Books interview: Emma Gee

The Classics scholar and author of Mapping the Afterlife: From Homer to Dante talks about discovering Roman Britain in the Australian heat and how a sports-car-driving teacher fuelled her interest in Latin

August 31, 2020
Author Emma Gee with a chicken on her shoulder

What sorts of books inspired you as a child?
The historical novels of Rosemary Sutcliff, The Eagle of the Ninth and Song for a Dark Queen. I fell in love with the dark mists of Roman Britain, which were in seductive contrast to the creaking of weatherboards, the buzz from behind the fly wire and the pinging of the iron roof in the Australian heat which surrounded me as I read.

Which texts spurred you to devote your career to the Classics?
I had a wonderful Latin teacher in the early years of high school, a whip-thin elderly woman who drove an MG sports car in English racing green. I had no clear understanding of what the Classics were, but I enjoyed learning inflections and doing exercises during maths classes, which I exploited to catch up on my Latin homework. In senior high school I was forced to decide between Latin and music: I chose the latter and went on to begin a BMus in composition. After a year I returned to the Classics, and it was at that point that I got hooked on Lucretius. It was not until I went to Cambridge as a postgraduate that I encountered the life-changing works of Plato.

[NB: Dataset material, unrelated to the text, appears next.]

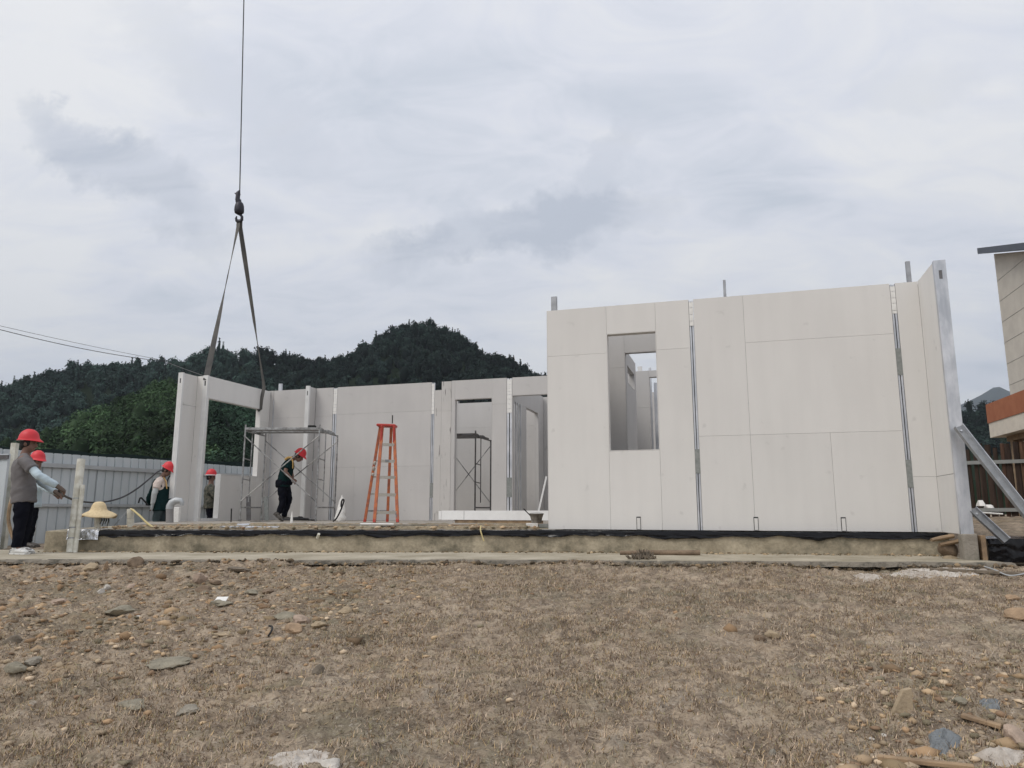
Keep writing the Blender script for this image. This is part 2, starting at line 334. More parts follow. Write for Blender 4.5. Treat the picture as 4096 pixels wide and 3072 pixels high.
hs_roof = mat('house_roof', (0.085, 0.10, 0.125), 0.6)
hs_oran = mat('house_orange_band', (0.36, 0.135, 0.065), 0.8, c2=(0.30, 0.105, 0.05), scale=3)
hs_white = mat('house_cream_band', (0.66, 0.60, 0.51), 0.8)
stone_m = {k: mat('stone_' + k, c, 0.95, c2=tuple(x * 0.62 for x in c), scale=9, bump=0.008, bscale=50) for k, c in dict(
    tan=(0.42, 0.33, 0.22), brown=(0.24, 0.175, 0.12), pink=(0.47, 0.36, 0.28), grey=(0.30, 0.27, 0.22), green=(0.30, 0.27, 0.205),
    white=(0.62, 0.58, 0.52), orange=(0.44, 0.31, 0.20), dark=(0.20, 0.165, 0.125)).items()}
lime = mat('lime_crust', (0.55, 0.51, 0.46), 0.95, c2=(0.34, 0.29, 0.24), scale=7, bump=0.02, bscale=25)
film = mat('grey_film', (0.20, 0.215, 0.225), 0.35, c2=(0.12, 0.13, 0.135), scale=8, bump=0.02, bscale=20)
leaf_far = mat('far_foliage', (0.026, 0.044, 0.036), 0.9, attr=True, spec=0.08, c2=(0.015, 0.027, 0.024), scale=0.05)
leaf_near = mat('near_foliage', (0.048, 0.080, 0.046), 0.85, attr=True, spec=0.1, c2=(0.024, 0.048, 0.028), scale=0.08)
trunk_m = mat('tree_trunk', (0.05, 0.04, 0.03), 0.9)
hill_m = mat('hill_soil', (0.016, 0.024, 0.014), 1.0, spec=0.0)
mount_m = mat('mountain_forest', (0.016, 0.025, 0.020), 1.0, c2=(0.012, 0.018, 0.015), scale=0.01, spec=0.0)

# ================================================================== GROUND
def pwl(x, xs, ys): return np.interp(x, xs, ys)
def path_front(x): return pwl(x, [-14, -7.5, 0.5, 5.5, 9], [9.2, 9.15, 9.0, 8.05, 7.6])
def path_z(x): return pwl(x, [-10, 1.0, 5.2], [-0.60, -0.60, -0.565])
def ground_z(x, y):
    x = np.asarray(x, float); y = np.asarray(y, float)
    pf = path_front(x)
    d = np.clip(pf - y, 0, 9.5)
    z = path_z(x) - 0.04 - 0.099 * d
    behind = y > pf
    z = np.where(behind, -0.665, z)
    # ground behind the slab, left
    z = np.where(behind & (y > 10.9), -0.665 - np.clip((y - 10.9) * 0.012, 0, 0.05), z)
    # mound on the right behind the corner
    m = np.clip((x - 5.75) / 1.0, 0, 1) * np.clip((y - 8.6) / 1.2, 0, 1)
    z = z + m * (0.05 + 0.42 * np.clip((y - 9.5) / 6.5, 0, 1) ** 0.9 + 0.10 * fbm(x, y, 3, 0.9))
    near = np.clip(1 - (np.abs(x) - 12) / 6, 0, 1) * np.clip(1 - (y - 22) / 8, 0, 1)
    rocky = np.clip((-1.5 - x) / 2.5, 0, 1) * 0.9 + np.clip((x - 2.2) / 1.0, 0, 1) * np.clip((5.6 - y) / 1.0, 0, 1)
    rocky = 0.35 + 0.65 * np.clip(rocky, 0, 1)
    free = np.where(behind & (y < 10.9) & (x < 5.6), 0.12, 1.0)
    z = z + near * free * ((0.05 + 0.03 * rocky) * fbm(x, y, 3, 1.1) + rocky * 0.06 * fbm(x * .55 + 40, y, 4, 4.5) + (0.018 + 0.026 * rocky) * fbm(x, y + 9, 3, 16) + 0.010 * np.abs(fbm(x + 3, y, 2, 34)))
    z = z + np.where(y > 26, -0.4, 0)
    return z
def gz(x, y): return float(ground_z(np.array([x]), np.array([y]))[0])
xs = np.concatenate([-np.geomspace(7000, 16, 14), np.arange(-14, -7.4, 0.2), np.arange(-7.4, 7.4, 0.021), np.arange(7.4, 14, 0.2), np.geomspace(16, 7000, 14)])
ys = np.concatenate([[-300, -60, -20, -6, -2, 0, 1.5], np.arange(2.4, 5.5, 0.016), np.arange(5.5, 9.6, 0.022), np.arange(9.6, 22, 0.18), np.geomspace(23, 8000, 24)])
gx, gy = np.meshgrid(xs, ys); gzz = ground_z(gx, gy)
nx, ny = len(xs), len(ys)
vv = np.stack([gx.ravel(), gy.ravel(), gzz.ravel()], 1)
i0 = (np.arange(ny - 1)[:, None] * nx + np.arange(nx - 1)[None, :]).ravel()
np_obj('ground', vv, np.stack([i0, i0 + 1, i0 + nx + 1, i0 + nx], 1), ground_m, kind='structure', smooth=True)

# concrete path strip in front of the foundation
mb = MB(); n = 160; top = []; fr = []
for i in range(n + 1):
    x = -9.5 + 14.9 * i / n; f = float(path_front(x)) + 0.13 * float(fbm(np.array([x]), np.array([3.0]), 4, 1.6)[0]); z = float(path_z(x)) + 0.006 * float(fbm(np.array([x]), np.array([7.0]), 3, 3)[0])
    mb.v += [V(x, f + 0.01, z - 0.09), V(x, f, z - 0.012), V(x, f + 0.03, z), V(x, (f + 11) / 2, z + 0.004), V(x, 11.4, z)]
for i in range(n):
    for j in range(4):
        a = i * 5 + j; mb.f.append((a, a + 5, a + 6, a + 1))
pth = mb.build('path', path_m, kind='structure', base=(0, 0, 0))
# muddy broken lip of the path, the crevice shade put into its colour
mb = MB(); n = 420
for i in range(n + 1):
    x = -9.5 + 14.9 * i / n; f0 = float(path_front(x)) + 0.13 * float(fbm(np.array([x]), np.array([3.0]), 4, 1.6)[0]); z = float(path_z(x))
    q = float(fbm(np.array([x]), np.array([11.0]), 4, 5)[0]); q2 = float(fbm(np.array([x]), np.array([15.0]), 3, 14)[0])
    mb.v += [V(x, f0 - .14 + .05 * q2, z - .040 - .015 * q2), V(x, f0 - .05 + .03 * q2, z - .045 + .015 * q), V(x, f0 - .012, z - .008 + .008 * q2), V(x, f0 + .03 + .05 * max(q, 0), z + .004), V(x, f0 + .06 + .10 * max(q, 0), z - .002)]
for i in range(n):
    for j in range(4): a = i * 5 + j; mb.f.append((a, a + 5, a + 6, a + 1))
mb.build('path_edge', mud, kind='structure', base=(0, 0, 0))

# ================================================================== HOUSE FRAME
C0 = V(0.54, 10.9, 0); DS = V(0.957, -0.289, 0).normalized(); DT = V(0.289, 0.957, 0).normalized(); UP = V(0, 0, 1)
def H(s, t, z): return C0 + DS * s + DT * t + UP * z
ZT = 3.02; ZF = -0.25; ZW = -0.28
# foundation slab
def prism(mb, poly, z0, z1):
    k = len(poly); mb.add([V(p[0], p[1], z0) for p in poly] + [V(p[0], p[1], z1) for p in poly],
        [tuple(range(k - 1, -1, -1)), tuple(range(k, 2 * k))] + [(i, (i + 1) % k, k + (i + 1) % k, k + i) for i in range(k)])
edge = [V(-6.8, 10.85, 0), V(0.35, 10.74, 0)] + [H(s, -0.10, 0) for s in (0.0, 5.18)]
fp = [tuple(p[:2]) for p in edge] + [tuple(H(5.18, 9.2, 0)[:2]), tuple(H(-9.6, 9.2, 0)[:2]), (-8.25, 16.9), (-7.15, 11.9)]
mb = MB(); prism(mb, fp, -1.0, -0.305)
fo = mb.build('foundation', concrete, kind='structure', base=(0, 0, 0), bevel=0.015)
# inner floor
mb = MB()
fin = [(-6.9, 13.3), (0.4, 13.0), tuple(H(0.16, 1.0, 0)[:2]), tuple(H(0.16, 0.2, 0)[:2]), tuple(H(5.0, 0.2, 0)[:2]), tuple(H(5.0, 9.0, 0)[:2]), tuple(H(-8.9, 9.0, 0)[:2]), (-8.0, 16.4)]
prism(mb, fin, -0.304, ZF - 0.002)
mb.build('floor', screed, kind='structure', base=(0, 0, 0))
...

Your new book, Mapping the Afterlife, covers the whole period ‘from Homer to Dante’. What other accounts of the history of the afterlife would you recommend?
Philippe Ariès The Hour of Our Death still presents a nuanced social history of death during medieval and later times. Likewise Jacques Le Goff’s The Birth of Purgatory. Books that helped me most in thinking about the role of space, science and music in the construction of the afterlife were Mappings, edited by Denis Cosgrove; Thomas Kuhn’s The Copernican Revolution: Planetary Astronomy in the Development of Western Thought; and Leo Spitzer’s Classical and Christian Ideas of World Harmony. 

Where can one turn for interesting accounts of the psychology of belief in the afterlife and what it can mean for people today?
Joseph Ratzingers Eschatology: Death and Eternal Life is a humane and surprisingly affable account from a point of view of belief. The Tibetan Book of the Dead or Bardo Thödol, together with the exegesis by Khenchen Thrangu Rinpoche (Journey of the Mind: Putting the Teachings of the Bardo into Effective Practice), gives a remarkable account of the afterlife as a metaphor for life. The works of Jung, who was also a commentator on the Bardo, offer insight into afterlife motifs as a receptacle for psychic content.

What was the last book you gave as a gift, and to whom?
For my son’s birthday, I’m giving him Nick Bradley’s The Cat and the City, a wonderful new book built on the presence of the cat in Japanese literature and art.

What books do you have on your desk waiting to be read?
For my current job in learning support, I need to make good my lack of mathematical competence. I feel the need for the book sitting on my table just now, John Vincent and Sifu Julian Hitch’s Winning Not Fighting: Why You Need to Rethink Success and How You Achieve It with the Ancient Art of Wing Tsun.

Emma Gee, formerly a lecturer in Greek at the University of St Andrews, is now an independent scholar and tutor in the Classics. Her latest book is Mapping the Afterlife: From Homer to Dante (Oxford University Press).